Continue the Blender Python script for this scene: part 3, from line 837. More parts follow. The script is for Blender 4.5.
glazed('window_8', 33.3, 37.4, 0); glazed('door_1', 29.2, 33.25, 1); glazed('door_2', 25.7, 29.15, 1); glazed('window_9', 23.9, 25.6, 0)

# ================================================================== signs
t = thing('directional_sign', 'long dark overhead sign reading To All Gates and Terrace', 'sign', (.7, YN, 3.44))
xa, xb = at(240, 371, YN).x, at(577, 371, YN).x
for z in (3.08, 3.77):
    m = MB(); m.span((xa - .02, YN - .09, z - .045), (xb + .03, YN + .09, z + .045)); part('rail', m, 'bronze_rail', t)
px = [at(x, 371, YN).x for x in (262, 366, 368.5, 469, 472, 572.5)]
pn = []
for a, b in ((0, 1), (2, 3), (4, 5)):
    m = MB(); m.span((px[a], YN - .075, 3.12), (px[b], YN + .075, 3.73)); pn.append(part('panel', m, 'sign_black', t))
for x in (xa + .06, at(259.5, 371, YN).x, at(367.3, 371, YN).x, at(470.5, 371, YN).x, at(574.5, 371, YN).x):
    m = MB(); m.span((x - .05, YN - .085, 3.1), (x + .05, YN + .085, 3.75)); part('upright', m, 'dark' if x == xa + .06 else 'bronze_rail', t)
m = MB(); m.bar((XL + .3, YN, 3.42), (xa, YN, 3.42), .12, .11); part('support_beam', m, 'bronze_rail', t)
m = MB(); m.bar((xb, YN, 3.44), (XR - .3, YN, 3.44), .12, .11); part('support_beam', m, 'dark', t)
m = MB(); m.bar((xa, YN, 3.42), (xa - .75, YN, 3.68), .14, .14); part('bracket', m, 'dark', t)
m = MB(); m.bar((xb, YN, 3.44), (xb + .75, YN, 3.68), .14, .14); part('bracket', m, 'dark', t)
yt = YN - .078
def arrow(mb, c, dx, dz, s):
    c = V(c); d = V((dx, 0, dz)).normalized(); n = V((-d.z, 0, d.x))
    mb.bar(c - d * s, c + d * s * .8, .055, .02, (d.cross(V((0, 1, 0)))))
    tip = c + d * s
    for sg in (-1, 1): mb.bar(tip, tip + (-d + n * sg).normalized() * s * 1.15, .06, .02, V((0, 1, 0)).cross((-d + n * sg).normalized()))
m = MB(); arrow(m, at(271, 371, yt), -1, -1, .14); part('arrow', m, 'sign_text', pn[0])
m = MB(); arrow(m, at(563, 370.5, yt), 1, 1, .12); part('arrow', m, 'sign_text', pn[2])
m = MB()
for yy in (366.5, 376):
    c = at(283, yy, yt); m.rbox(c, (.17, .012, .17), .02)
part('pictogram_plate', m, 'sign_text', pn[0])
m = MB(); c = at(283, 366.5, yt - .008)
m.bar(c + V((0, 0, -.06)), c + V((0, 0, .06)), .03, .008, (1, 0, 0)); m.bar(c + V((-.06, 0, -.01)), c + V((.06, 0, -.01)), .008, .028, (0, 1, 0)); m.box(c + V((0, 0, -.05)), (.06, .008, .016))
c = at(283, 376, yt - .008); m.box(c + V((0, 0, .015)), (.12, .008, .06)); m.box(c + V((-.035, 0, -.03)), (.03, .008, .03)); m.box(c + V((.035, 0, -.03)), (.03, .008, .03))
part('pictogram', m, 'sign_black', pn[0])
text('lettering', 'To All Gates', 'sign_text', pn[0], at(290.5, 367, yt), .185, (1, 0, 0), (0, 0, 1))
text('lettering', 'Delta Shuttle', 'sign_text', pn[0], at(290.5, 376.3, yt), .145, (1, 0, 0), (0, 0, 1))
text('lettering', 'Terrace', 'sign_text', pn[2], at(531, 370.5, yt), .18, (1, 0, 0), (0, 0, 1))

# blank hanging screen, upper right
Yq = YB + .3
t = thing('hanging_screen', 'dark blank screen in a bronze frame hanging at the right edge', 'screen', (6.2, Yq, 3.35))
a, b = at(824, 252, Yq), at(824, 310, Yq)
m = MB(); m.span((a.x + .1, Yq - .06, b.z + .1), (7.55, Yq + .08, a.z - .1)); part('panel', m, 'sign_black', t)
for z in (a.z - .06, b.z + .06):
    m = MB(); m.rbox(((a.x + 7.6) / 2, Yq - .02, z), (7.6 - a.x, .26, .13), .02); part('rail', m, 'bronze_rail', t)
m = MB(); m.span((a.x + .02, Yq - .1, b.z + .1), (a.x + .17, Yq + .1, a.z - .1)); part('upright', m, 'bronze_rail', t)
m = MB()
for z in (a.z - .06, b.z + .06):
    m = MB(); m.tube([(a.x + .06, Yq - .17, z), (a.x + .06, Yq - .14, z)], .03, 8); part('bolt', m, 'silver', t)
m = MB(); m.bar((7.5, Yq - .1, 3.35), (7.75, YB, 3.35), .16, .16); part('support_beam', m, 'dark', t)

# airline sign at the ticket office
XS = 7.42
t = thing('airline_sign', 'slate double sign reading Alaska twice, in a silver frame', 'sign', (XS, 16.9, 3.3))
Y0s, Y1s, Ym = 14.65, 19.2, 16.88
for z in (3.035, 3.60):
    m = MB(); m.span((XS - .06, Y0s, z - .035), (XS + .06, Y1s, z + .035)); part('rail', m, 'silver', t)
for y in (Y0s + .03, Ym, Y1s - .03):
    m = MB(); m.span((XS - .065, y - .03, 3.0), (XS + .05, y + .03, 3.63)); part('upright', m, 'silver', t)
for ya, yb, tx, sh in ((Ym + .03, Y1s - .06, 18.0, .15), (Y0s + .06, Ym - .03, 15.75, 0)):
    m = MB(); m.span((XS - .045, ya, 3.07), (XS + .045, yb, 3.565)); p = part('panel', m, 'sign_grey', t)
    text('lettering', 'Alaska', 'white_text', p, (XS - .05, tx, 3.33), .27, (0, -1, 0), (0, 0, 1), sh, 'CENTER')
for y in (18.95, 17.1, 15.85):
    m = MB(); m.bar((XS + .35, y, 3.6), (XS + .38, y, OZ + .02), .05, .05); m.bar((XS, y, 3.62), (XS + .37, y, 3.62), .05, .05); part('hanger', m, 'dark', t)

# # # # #

Set problem: Set down each line of the material verbatim, from the first line through the line that contains "glazed('window_8', 33.3, 37.4, 0);".

Worked solution:
Continue the Blender Python script for this scene: part 3, from line 837. More parts follow. The script is for Blender 4.5.
glazed('window_8', 33.3, 37.4, 0); glazed('door_1', 29.2, 33.25, 1); glazed('door_2', 25.7, 29.15, 1); glazed('window_9', 23.9, 25.6, 0)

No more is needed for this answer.